_Exercise:_ Repeat the listing in full, preserving every character.

_Material provided:_
——————————
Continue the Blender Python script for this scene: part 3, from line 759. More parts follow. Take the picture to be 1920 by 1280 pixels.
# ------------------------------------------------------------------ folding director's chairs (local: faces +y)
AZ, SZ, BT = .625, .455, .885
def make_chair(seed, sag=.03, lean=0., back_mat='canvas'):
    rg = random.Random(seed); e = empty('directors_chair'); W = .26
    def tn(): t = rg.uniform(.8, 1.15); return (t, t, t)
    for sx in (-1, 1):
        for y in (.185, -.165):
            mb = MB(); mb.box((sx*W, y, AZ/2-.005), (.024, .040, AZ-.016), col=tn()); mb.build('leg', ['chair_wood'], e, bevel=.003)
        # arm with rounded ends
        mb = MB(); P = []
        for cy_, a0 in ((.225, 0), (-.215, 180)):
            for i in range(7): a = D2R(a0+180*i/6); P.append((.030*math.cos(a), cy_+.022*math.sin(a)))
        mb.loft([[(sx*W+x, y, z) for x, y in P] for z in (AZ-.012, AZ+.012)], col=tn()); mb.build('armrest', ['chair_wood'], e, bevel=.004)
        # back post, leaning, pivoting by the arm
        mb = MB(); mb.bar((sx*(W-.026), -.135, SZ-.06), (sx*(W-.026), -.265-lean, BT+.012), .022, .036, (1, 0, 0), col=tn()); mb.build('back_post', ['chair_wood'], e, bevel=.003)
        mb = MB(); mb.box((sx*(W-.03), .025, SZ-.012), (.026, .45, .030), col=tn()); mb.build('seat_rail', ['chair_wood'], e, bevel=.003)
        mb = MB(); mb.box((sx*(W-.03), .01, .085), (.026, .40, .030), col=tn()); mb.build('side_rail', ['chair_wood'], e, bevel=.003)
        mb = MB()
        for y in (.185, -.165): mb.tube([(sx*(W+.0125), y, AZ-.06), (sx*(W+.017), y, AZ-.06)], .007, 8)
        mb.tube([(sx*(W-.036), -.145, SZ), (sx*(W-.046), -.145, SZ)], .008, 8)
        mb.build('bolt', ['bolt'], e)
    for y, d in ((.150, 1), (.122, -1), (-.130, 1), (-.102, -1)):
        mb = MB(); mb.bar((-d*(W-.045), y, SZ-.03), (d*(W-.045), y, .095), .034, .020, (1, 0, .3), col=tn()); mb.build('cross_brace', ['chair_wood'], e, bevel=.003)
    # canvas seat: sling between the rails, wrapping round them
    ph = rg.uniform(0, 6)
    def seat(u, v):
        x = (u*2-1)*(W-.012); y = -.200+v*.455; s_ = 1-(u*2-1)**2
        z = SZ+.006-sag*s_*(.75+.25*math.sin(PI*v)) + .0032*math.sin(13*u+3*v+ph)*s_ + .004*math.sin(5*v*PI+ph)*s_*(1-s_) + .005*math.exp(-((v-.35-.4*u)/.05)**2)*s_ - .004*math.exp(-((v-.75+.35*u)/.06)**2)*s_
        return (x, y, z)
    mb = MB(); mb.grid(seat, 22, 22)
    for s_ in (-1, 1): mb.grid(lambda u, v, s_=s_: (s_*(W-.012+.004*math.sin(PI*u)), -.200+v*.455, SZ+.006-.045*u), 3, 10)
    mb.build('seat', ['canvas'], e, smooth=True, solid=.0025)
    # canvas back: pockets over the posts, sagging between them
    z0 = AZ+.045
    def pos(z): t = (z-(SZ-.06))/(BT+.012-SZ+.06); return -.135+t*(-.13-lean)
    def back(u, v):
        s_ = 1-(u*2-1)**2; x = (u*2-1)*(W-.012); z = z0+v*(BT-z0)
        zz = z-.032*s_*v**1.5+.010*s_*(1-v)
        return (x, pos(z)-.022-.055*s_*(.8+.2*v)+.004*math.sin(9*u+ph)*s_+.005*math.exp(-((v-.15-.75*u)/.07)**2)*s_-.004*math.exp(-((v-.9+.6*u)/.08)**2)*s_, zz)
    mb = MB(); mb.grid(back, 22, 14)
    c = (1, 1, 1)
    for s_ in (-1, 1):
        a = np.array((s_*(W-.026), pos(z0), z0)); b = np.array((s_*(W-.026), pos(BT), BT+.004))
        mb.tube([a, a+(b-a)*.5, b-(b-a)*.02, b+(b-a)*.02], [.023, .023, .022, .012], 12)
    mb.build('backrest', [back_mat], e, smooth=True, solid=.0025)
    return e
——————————
_Output for this task:_
Continue the Blender Python script for this scene: part 3, from line 759. More parts follow. Take the picture to be 1920 by 1280 pixels.
# ------------------------------------------------------------------ folding director's chairs (local: faces +y)
AZ, SZ, BT = .625, .455, .885
def make_chair(seed, sag=.03, lean=0., back_mat='canvas'):
    rg = random.Random(seed); e = empty('directors_chair'); W = .26
    def tn(): t = rg.uniform(.8, 1.15); return (t, t, t)
    for sx in (-1, 1):
        for y in (.185, -.165):
            mb = MB(); mb.box((sx*W, y, AZ/2-.005), (.024, .040, AZ-.016), col=tn()); mb.build('leg', ['chair_wood'], e, bevel=.003)
        # arm with rounded ends
        mb = MB(); P = []
        for cy_, a0 in ((.225, 0), (-.215, 180)):
            for i in range(7): a = D2R(a0+180*i/6); P.append((.030*math.cos(a), cy_+.022*math.sin(a)))
        mb.loft([[(sx*W+x, y, z) for x, y in P] for z in (AZ-.012, AZ+.012)], col=tn()); mb.build('armrest', ['chair_wood'], e, bevel=.004)
        # back post, leaning, pivoting by the arm
        mb = MB(); mb.bar((sx*(W-.026), -.135, SZ-.06), (sx*(W-.026), -.265-lean, BT+.012), .022, .036, (1, 0, 0), col=tn()); mb.build('back_post', ['chair_wood'], e, bevel=.003)
        mb = MB(); mb.box((sx*(W-.03), .025, SZ-.012), (.026, .45, .030), col=tn()); mb.build('seat_rail', ['chair_wood'], e, bevel=.003)
        mb = MB(); mb.box((sx*(W-.03), .01, .085), (.026, .40, .030), col=tn()); mb.build('side_rail', ['chair_wood'], e, bevel=.003)
        mb = MB()
        for y in (.185, -.165): mb.tube([(sx*(W+.0125), y, AZ-.06), (sx*(W+.017), y, AZ-.06)], .007, 8)
        mb.tube([(sx*(W-.036), -.145, SZ), (sx*(W-.046), -.145, SZ)], .008, 8)
        mb.build('bolt', ['bolt'], e)
    for y, d in ((.150, 1), (.122, -1), (-.130, 1), (-.102, -1)):
        mb = MB(); mb.bar((-d*(W-.045), y, SZ-.03), (d*(W-.045), y, .095), .034, .020, (1, 0, .3), col=tn()); mb.build('cross_brace', ['chair_wood'], e, bevel=.003)
    # canvas seat: sling between the rails, wrapping round them
    ph = rg.uniform(0, 6)
    def seat(u, v):
        x = (u*2-1)*(W-.012); y = -.200+v*.455; s_ = 1-(u*2-1)**2
        z = SZ+.006-sag*s_*(.75+.25*math.sin(PI*v)) + .0032*math.sin(13*u+3*v+ph)*s_ + .004*math.sin(5*v*PI+ph)*s_*(1-s_) + .005*math.exp(-((v-.35-.4*u)/.05)**2)*s_ - .004*math.exp(-((v-.75+.35*u)/.06)**2)*s_
        return (x, y, z)
    mb = MB(); mb.grid(seat, 22, 22)
    for s_ in (-1, 1): mb.grid(lambda u, v, s_=s_: (s_*(W-.012+.004*math.sin(PI*u)), -.200+v*.455, SZ+.006-.045*u), 3, 10)
    mb.build('seat', ['canvas'], e, smooth=True, solid=.0025)
    # canvas back: pockets over the posts, sagging between them
    z0 = AZ+.045
    def pos(z): t = (z-(SZ-.06))/(BT+.012-SZ+.06); return -.135+t*(-.13-lean)
    def back(u, v):
        s_ = 1-(u*2-1)**2; x = (u*2-1)*(W-.012); z = z0+v*(BT-z0)
        zz = z-.032*s_*v**1.5+.010*s_*(1-v)
        return (x, pos(z)-.022-.055*s_*(.8+.2*v)+.004*math.sin(9*u+ph)*s_+.005*math.exp(-((v-.15-.75*u)/.07)**2)*s_-.004*math.exp(-((v-.9+.6*u)/.08)**2)*s_, zz)
    mb = MB(); mb.grid(back, 22, 14)
    c = (1, 1, 1)
    for s_ in (-1, 1):
        a = np.array((s_*(W-.026), pos(z0), z0)); b = np.array((s_*(W-.026), pos(BT), BT+.004))
        mb.tube([a, a+(b-a)*.5, b-(b-a)*.02, b+(b-a)*.02], [.023, .023, .022, .012], 12)
    mb.build('backrest', [back_mat], e, smooth=True, solid=.0025)
    return e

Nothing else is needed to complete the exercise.